#### To be done:
Quote, with no changes, the lines that run from the top of the material to the line with "PI = math.pi", both included.
========
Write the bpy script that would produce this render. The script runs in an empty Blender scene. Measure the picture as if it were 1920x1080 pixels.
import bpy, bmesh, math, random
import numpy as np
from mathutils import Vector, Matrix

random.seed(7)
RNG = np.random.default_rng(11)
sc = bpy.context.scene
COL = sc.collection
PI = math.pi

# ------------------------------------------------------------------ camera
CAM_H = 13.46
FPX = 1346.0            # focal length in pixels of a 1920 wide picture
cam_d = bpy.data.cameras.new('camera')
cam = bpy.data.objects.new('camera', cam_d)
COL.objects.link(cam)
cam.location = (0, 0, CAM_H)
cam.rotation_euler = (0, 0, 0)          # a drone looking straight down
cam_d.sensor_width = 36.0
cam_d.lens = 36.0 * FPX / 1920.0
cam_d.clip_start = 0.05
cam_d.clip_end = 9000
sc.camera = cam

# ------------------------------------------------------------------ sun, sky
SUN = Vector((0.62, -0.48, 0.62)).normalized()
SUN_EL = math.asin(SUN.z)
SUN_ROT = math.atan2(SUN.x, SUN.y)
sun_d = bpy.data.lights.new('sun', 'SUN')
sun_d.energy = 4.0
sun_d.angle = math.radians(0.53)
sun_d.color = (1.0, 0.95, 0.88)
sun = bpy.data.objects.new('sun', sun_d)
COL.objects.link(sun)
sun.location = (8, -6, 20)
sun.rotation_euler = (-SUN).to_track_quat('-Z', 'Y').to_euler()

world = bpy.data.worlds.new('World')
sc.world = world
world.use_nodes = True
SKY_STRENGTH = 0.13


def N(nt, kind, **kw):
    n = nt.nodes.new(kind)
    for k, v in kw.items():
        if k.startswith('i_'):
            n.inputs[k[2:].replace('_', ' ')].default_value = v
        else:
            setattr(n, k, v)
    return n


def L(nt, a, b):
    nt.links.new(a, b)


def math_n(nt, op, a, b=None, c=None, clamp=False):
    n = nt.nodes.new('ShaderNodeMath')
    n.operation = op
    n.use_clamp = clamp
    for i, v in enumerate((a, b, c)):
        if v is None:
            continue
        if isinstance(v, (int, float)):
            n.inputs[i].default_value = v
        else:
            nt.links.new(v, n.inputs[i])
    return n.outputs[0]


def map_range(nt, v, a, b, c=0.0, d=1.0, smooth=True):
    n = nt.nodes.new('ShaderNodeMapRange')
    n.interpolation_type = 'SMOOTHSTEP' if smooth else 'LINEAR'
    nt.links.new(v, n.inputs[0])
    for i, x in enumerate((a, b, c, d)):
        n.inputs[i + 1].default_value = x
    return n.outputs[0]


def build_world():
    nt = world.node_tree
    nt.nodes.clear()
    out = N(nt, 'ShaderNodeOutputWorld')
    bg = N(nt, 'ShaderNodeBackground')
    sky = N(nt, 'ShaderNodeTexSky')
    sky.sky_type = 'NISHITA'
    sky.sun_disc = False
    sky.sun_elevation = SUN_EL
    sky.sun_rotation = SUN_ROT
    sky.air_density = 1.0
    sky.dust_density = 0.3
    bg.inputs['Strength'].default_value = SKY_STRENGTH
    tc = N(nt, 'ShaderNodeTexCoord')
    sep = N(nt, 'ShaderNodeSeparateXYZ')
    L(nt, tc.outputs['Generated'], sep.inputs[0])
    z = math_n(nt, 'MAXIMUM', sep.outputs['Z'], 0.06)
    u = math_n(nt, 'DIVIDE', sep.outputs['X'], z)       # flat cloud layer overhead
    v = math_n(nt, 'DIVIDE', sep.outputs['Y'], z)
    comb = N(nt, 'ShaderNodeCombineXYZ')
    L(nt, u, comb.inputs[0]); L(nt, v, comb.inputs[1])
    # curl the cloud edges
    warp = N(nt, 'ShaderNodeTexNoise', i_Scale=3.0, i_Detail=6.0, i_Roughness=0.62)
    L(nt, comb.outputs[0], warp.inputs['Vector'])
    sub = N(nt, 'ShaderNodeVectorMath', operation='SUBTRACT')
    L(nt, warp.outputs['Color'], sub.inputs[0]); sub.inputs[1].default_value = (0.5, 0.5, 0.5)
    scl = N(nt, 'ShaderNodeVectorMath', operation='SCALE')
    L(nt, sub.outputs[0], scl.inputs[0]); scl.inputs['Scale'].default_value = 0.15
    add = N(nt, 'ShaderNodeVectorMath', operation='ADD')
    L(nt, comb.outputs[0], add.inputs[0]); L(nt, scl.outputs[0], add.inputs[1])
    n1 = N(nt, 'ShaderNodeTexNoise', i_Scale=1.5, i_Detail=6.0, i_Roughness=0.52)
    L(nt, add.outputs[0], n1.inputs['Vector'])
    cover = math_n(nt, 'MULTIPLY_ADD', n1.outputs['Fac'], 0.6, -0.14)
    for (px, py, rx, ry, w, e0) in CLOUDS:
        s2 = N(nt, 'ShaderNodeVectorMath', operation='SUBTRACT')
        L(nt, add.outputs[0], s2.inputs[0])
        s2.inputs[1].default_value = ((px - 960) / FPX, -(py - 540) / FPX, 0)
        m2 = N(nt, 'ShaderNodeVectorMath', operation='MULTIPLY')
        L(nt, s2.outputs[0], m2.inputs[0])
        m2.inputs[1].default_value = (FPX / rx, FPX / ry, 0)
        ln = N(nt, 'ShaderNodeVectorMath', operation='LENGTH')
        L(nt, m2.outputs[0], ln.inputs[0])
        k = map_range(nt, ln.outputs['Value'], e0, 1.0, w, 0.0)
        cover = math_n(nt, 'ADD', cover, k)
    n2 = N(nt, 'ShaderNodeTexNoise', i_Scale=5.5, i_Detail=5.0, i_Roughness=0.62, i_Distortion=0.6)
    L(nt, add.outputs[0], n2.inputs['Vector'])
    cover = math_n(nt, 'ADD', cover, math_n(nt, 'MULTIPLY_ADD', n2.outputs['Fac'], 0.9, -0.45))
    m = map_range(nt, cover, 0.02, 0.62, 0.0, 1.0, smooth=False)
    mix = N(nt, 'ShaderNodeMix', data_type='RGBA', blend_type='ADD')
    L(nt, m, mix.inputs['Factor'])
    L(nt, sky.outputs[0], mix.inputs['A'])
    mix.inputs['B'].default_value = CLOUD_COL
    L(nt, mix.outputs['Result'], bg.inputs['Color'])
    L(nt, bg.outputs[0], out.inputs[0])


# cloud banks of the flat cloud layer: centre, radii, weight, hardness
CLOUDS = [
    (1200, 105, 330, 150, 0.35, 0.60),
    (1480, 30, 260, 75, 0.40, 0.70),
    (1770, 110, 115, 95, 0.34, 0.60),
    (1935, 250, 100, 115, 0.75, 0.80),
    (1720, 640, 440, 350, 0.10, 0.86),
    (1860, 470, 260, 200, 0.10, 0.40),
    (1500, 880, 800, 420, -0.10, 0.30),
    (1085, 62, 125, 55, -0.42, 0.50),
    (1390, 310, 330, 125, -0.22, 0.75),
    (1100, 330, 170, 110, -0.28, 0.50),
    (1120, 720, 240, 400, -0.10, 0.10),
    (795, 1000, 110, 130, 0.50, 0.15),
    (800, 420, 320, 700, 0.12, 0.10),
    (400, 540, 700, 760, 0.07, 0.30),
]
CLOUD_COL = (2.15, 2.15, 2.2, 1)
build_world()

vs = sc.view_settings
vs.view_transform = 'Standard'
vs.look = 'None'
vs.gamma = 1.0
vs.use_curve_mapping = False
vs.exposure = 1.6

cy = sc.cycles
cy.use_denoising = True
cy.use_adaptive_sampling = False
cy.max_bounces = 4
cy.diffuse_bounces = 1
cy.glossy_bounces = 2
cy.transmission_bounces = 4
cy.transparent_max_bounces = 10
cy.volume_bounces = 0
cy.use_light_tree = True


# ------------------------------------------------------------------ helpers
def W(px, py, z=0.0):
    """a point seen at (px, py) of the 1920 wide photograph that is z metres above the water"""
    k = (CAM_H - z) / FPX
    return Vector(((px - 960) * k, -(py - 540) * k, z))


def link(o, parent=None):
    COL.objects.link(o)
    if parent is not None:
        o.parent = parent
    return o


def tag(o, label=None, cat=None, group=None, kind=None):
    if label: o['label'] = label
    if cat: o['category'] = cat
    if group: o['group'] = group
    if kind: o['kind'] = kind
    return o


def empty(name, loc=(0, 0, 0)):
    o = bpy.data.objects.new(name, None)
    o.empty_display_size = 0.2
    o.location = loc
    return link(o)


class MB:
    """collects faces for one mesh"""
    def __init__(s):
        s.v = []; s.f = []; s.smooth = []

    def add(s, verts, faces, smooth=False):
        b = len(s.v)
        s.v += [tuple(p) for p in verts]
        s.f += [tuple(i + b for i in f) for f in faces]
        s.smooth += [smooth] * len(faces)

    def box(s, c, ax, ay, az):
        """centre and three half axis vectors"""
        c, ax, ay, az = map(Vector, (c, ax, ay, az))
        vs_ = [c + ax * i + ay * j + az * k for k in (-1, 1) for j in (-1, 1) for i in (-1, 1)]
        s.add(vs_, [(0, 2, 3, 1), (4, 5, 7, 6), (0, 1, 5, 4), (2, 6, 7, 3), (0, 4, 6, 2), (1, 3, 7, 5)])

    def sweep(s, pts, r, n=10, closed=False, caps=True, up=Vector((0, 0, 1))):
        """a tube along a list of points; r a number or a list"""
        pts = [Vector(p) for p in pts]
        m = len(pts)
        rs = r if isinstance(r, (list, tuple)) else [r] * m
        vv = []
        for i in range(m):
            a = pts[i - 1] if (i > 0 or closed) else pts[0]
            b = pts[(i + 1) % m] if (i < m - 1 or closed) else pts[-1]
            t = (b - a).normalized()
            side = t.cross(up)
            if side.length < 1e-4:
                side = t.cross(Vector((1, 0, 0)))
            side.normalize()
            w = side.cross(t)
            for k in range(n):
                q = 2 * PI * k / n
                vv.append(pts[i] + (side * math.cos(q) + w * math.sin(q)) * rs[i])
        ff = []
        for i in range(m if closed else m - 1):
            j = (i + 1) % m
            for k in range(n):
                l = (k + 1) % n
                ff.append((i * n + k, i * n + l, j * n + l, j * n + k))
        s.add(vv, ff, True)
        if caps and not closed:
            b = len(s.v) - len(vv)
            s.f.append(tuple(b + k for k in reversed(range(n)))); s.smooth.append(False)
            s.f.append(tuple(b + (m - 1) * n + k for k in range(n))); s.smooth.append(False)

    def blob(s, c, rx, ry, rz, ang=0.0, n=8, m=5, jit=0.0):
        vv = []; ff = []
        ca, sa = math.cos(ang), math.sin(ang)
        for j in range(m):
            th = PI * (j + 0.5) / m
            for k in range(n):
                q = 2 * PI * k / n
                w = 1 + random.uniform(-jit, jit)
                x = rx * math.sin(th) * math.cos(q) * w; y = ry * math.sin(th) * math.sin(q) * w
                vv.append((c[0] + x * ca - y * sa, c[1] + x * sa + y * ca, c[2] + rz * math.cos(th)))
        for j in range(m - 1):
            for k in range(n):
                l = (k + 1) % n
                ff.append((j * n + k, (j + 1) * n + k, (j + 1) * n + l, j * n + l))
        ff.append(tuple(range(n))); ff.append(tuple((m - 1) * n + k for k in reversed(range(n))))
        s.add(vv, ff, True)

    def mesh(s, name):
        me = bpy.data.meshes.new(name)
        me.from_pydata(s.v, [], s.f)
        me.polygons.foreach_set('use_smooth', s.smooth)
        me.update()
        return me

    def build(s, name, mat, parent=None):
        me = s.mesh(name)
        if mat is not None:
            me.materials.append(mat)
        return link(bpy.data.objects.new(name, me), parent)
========
#### Response to the task:
Write the bpy script that would produce this render. The script runs in an empty Blender scene. Measure the picture as if it were 1920x1080 pixels.
import bpy, bmesh, math, random
import numpy as np
from mathutils import Vector, Matrix

random.seed(7)
RNG = np.random.default_rng(11)
sc = bpy.context.scene
COL = sc.collection
PI = math.pi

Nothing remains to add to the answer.